Cape Town, South Africa - The ruling African National Congress (ANC) has
won South Africa's parliamentary elections with 57.5 percent of the
vote, the electoral commission said, announcing the official results.
Saturday's win assured a sixth straight term in power for the ANC. But
the result was the worst-ever electoral showing for the party, which has
ruled South Africa since the end of apartheid 25 years ago.
Support for the ANC, which gained 62 percent in the previous election in
2014, has steadily declined since it took a record 69 percent of the
vote in 2004. Saturday's electoral showing comes amid growing voter
frustration over rampant corruption and high rates of unemployment.
President Cyril Ramaphosa, who replaced scandal-plagued Jacob Zuma last
year, now faces the challenge of regaining public confidence in a party
that remains beset with internal divisions and which oversaw a raft of
economic crises in the country.
The result, which gives the ANC 230 seats in the 400-member parliament,
will renew pressure on Ramaphosa to decisively deal with cabinet
ministers accused of corruption.
In a victory speech in the northern city of Pretoria, Ramaphosa said the
election confirmed "freedom and democracy reign" in South Africa.
"Our people have given all of the leaders of our country a firm mandate to build a better South Africa for all."
Earlier in the day, Jessie Duarte, ANC deputy secretary-general, struck a
more sombre tone, saying the party would move swiftly to counter
corruption and increase economic growth.
"We need to correct our mistakes," she said, adding that the election
showed voters want an "ANC that is united, and in its unity remains true
to the values and principles on which it was founded."
Reduced majority
George Mthembu, who voted for the ANC, said he cast his ballot for his children.
"I know what my vote means," the unemployed resident of Johannesburg said.
"Even if we are unhappy with the way things are now, I remember where we
came from during apartheid," he said referring to the decades of
white-minority rule in South Africa.
But Marks Qhapelani, a taxi driver from Orange Grove in Johannesburg who
cast his ballot for the opposition Democratic Alliance (DA), said he
wanted change.
"I always voted ANC, but I had to vote for something different, because
nothing is going to change with the ANC in power," he said.
"You only see the ANC for elections, then we'll have nothing from them for the next five years."
The DA won 20.77 percent of the vote, a two-percent dip from 2014.
However, it maintained its grip on the Western Cape province, which
includes the city of Cape Town.
On Friday, Mmusi Maimane, the DA leader, said he was confident the party will continue to grow and do well in future votes.
"Give us until 2021 and 2024. We can demonstrate that we can hold all South Africans together," he said.
'Turned on by politics'
The results also showed significant gains for the far-left Economic
Freedom Fighters (EFF), which, with almost 11 percent of the vote,
polled about five percentage points higher than in its first election in
2014. The EFF is now the official opposition in three out of South
Africa's nine provinces.
On the other side of the political spectrum, there were notable advances
for the right-wing Freedom Front Plus, which took 10 seats in the
parliament, up from four in the previous election.
Despite a number of interruptions and claims of electoral fraud and
insufficient ballot papers at certain voting stations across the
country, international and domestic election observers have endorsed the
elections as free and fair.
Overall voter turnout stood at 65 percent, with more than half of
eligible voters under 30 years of age failing to register to vote.
Among those who did not cast their votes was Lesego Sidebe, who lives in
Johannesburg's Alexandra township, where hundreds staged protests over
crime and poor services in the lead up to the election.
"I'm 25 and nothing has changed.

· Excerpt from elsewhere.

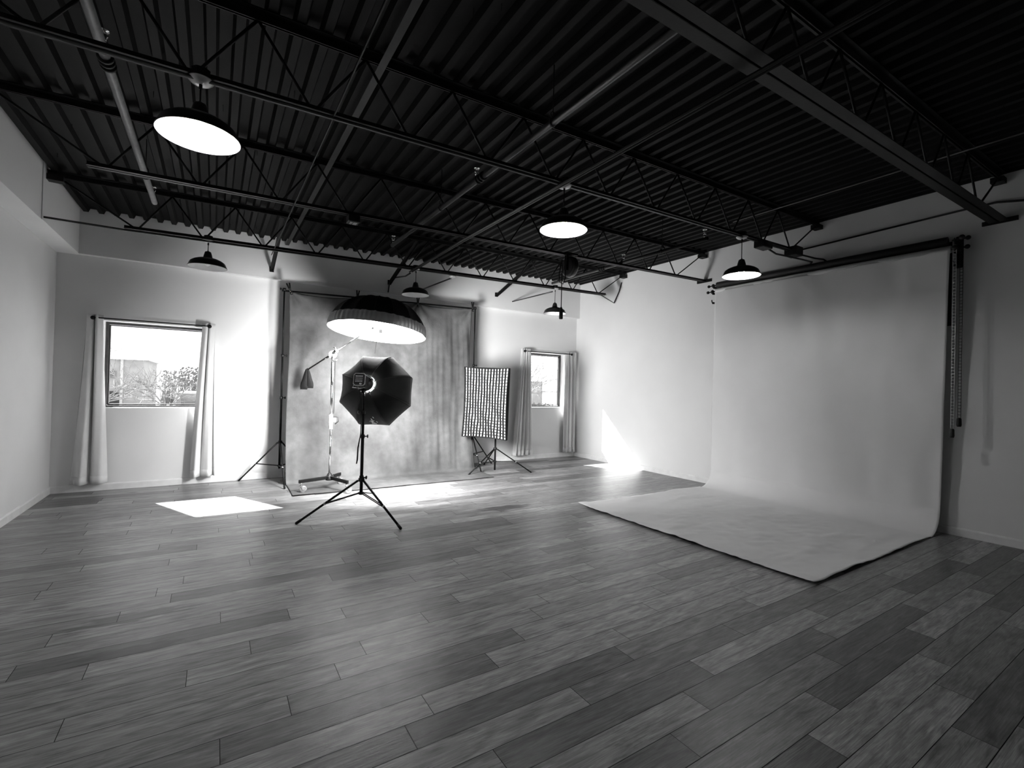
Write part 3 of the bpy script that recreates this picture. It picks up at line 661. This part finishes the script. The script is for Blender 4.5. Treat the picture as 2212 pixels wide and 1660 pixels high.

So why should I vote?" the unemployed
young man said. "They call us born frees, but I don't feel free."
Sheila Meintjes, an associate professor of political studies at the
University of Witwatersrand in Johannesburg, noted that the overall
turnout was higher than in a number of recent elections in Western
countries including the United States and the United Kingdom.
"This shows that we're still a country that is turned on by politics,"
she told Al Jazeera. But the decline for ANC "shows it cannot keep using
its liberation credentials as an excuse," she added.
Tumi Jonas, a 32-year-old academic based in Cape Town, who voted for the
radical Black First Land First, one of a number of new small parties on
the ballot, said the election had "felt like an empty spectacle".
"This is my third time voting, and I've never felt so despondent about
the whole thing. It's just going to be more of the same. I'm not feeling
very hopeful about the future. I don't think our electoral system is
really working for a lot of people," Jonas said.